Task statement
Leave out the pictures and repeat the data exactly.

Supplied data
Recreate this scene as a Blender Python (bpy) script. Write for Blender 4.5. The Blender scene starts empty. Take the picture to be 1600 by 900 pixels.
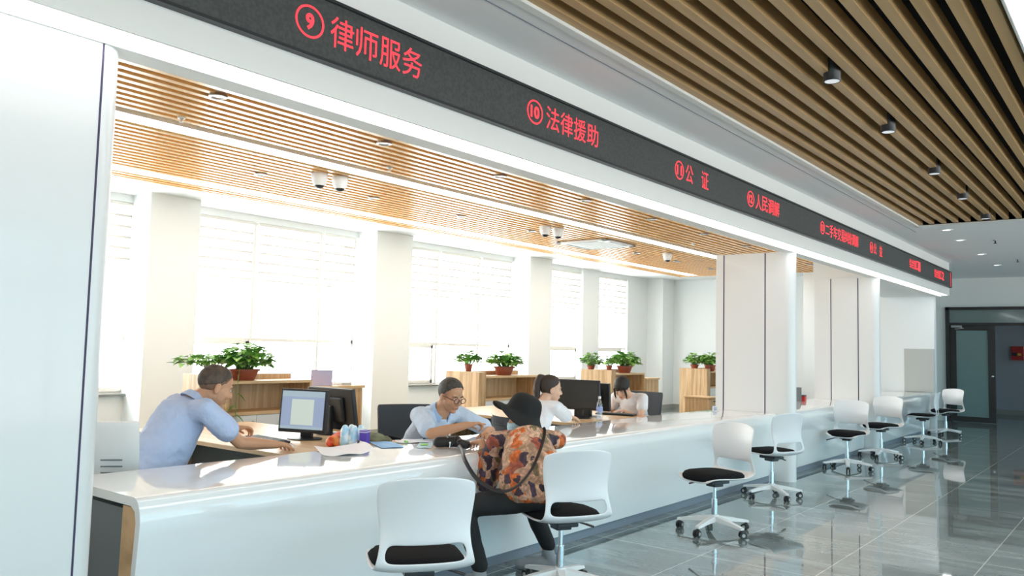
import bpy, bmesh, math, random
from mathutils import Vector, Matrix, Euler, noise
random.seed(7)
PI = math.pi
R = math.radians
SC = bpy.context.scene
COL = SC.collection

# ---------------------------------------------------------------- camera
cam_d = bpy.data.cameras.new('camera'); cam = bpy.data.objects.new('camera', cam_d); COL.objects.link(cam)
CAM_YAW, CAM_PITCH, CAM_ROLL = 0.66684, 0.07199, 0.023726
_f = Vector((-math.sin(CAM_YAW)*math.cos(CAM_PITCH), math.cos(CAM_YAW)*math.cos(CAM_PITCH), math.sin(CAM_PITCH)))
_r = Vector((math.cos(CAM_YAW), math.sin(CAM_YAW), 0)); _u = _r.cross(_f)
_c, _s = math.cos(CAM_ROLL), math.sin(CAM_ROLL)
_r2 = _r*_c + _u*_s; _u2 = _u*_c - _r*_s
cam.matrix_world = Matrix(((_r2.x,_u2.x,-_f.x,0),(_r2.y,_u2.y,-_f.y,0),(_r2.z,_u2.z,-_f.z,1.45),(0,0,0,1)))
cam_d.sensor_width = 36; cam_d.lens = 1281.06/1600*36; cam_d.clip_end = 200
SC.camera = cam

# ---------------------------------------------------------------- view, world, light
SC.view_settings.view_transform = 'Standard'
try: SC.view_settings.look = 'None'
except Exception: pass
SC.view_settings.gamma = 1.0
SC.view_settings.use_curve_mapping = False
SC.view_settings.exposure = 0.78
SC.cycles.max_bounces = 10
SC.cycles.diffuse_bounces = 5
SC.cycles.glossy_bounces = 5
SC.cycles.transparent_max_bounces = 12
SC.cycles.sample_clamp_indirect = 6.0
SC.cycles.caustics_reflective = False
SC.cycles.caustics_refractive = False

SKY_OFFICE = (0.94, 1.0, 1.0, 1); SKY_OFFICE_S = 6.4
SKY_HALL = (0.45, 0.83, 1.0, 1);    SKY_HALL_S = 2.1
STRIP_S = 5.0          # LED strips
BEAM_S = 3.2           # light under the beam

W = bpy.data.worlds.new('sky'); SC.world = W; W.use_nodes = True
nt = W.node_tree; nt.nodes.clear()
out = nt.nodes.new('ShaderNodeOutputWorld'); bg = nt.nodes.new('ShaderNodeBackground')
tc = nt.nodes.new('ShaderNodeTexCoord'); sx = nt.nodes.new('ShaderNodeSeparateXYZ')
mr = nt.nodes.new('ShaderNodeMapRange'); mr.inputs[1].default_value = -0.25; mr.inputs[2].default_value = 0.25
mx = nt.nodes.new('ShaderNodeMix'); mx.data_type = 'RGBA'
sm = nt.nodes.new('ShaderNodeMapRange'); sm.inputs[1].default_value = -0.25; sm.inputs[2].default_value = 0.25
sm.inputs[3].default_value = SKY_OFFICE_S; sm.inputs[4].default_value = SKY_HALL_S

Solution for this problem
Recreate this scene as a Blender Python (bpy) script. Write for Blender 4.5. The Blender scene starts empty. Take the picture to be 1600 by 900 pixels.
import bpy, bmesh, math, random
from mathutils import Vector, Matrix, Euler, noise
random.seed(7)
PI = math.pi
R = math.radians
SC = bpy.context.scene
COL = SC.collection

# ---------------------------------------------------------------- camera
cam_d = bpy.data.cameras.new('camera'); cam = bpy.data.objects.new('camera', cam_d); COL.objects.link(cam)
CAM_YAW, CAM_PITCH, CAM_ROLL = 0.66684, 0.07199, 0.023726
_f = Vector((-math.sin(CAM_YAW)*math.cos(CAM_PITCH), math.cos(CAM_YAW)*math.cos(CAM_PITCH), math.sin(CAM_PITCH)))
_r = Vector((math.cos(CAM_YAW), math.sin(CAM_YAW), 0)); _u = _r.cross(_f)
_c, _s = math.cos(CAM_ROLL), math.sin(CAM_ROLL)
_r2 = _r*_c + _u*_s; _u2 = _u*_c - _r*_s
cam.matrix_world = Matrix(((_r2.x,_u2.x,-_f.x,0),(_r2.y,_u2.y,-_f.y,0),(_r2.z,_u2.z,-_f.z,1.45),(0,0,0,1)))
cam_d.sensor_width = 36; cam_d.lens = 1281.06/1600*36; cam_d.clip_end = 200
SC.camera = cam

# ---------------------------------------------------------------- view, world, light
SC.view_settings.view_transform = 'Standard'
try: SC.view_settings.look = 'None'
except Exception: pass
SC.view_settings.gamma = 1.0
SC.view_settings.use_curve_mapping = False
SC.view_settings.exposure = 0.78
SC.cycles.max_bounces = 10
SC.cycles.diffuse_bounces = 5
SC.cycles.glossy_bounces = 5
SC.cycles.transparent_max_bounces = 12
SC.cycles.sample_clamp_indirect = 6.0
SC.cycles.caustics_reflective = False
SC.cycles.caustics_refractive = False

SKY_OFFICE = (0.94, 1.0, 1.0, 1); SKY_OFFICE_S = 6.4
SKY_HALL = (0.45, 0.83, 1.0, 1);    SKY_HALL_S = 2.1
STRIP_S = 5.0          # LED strips
BEAM_S = 3.2           # light under the beam

W = bpy.data.worlds.new('sky'); SC.world = W; W.use_nodes = True
nt = W.node_tree; nt.nodes.clear()
out = nt.nodes.new('ShaderNodeOutputWorld'); bg = nt.nodes.new('ShaderNodeBackground')
tc = nt.nodes.new('ShaderNodeTexCoord'); sx = nt.nodes.new('ShaderNodeSeparateXYZ')
mr = nt.nodes.new('ShaderNodeMapRange'); mr.inputs[1].default_value = -0.25; mr.inputs[2].default_value = 0.25
mx = nt.nodes.new('ShaderNodeMix'); mx.data_type = 'RGBA'
sm = nt.nodes.new('ShaderNodeMapRange'); sm.inputs[1].default_value = -0.25; sm.inputs[2].default_value = 0.25
sm.inputs[3].default_value = SKY_OFFICE_S; sm.inputs[4].default_value = SKY_HALL_S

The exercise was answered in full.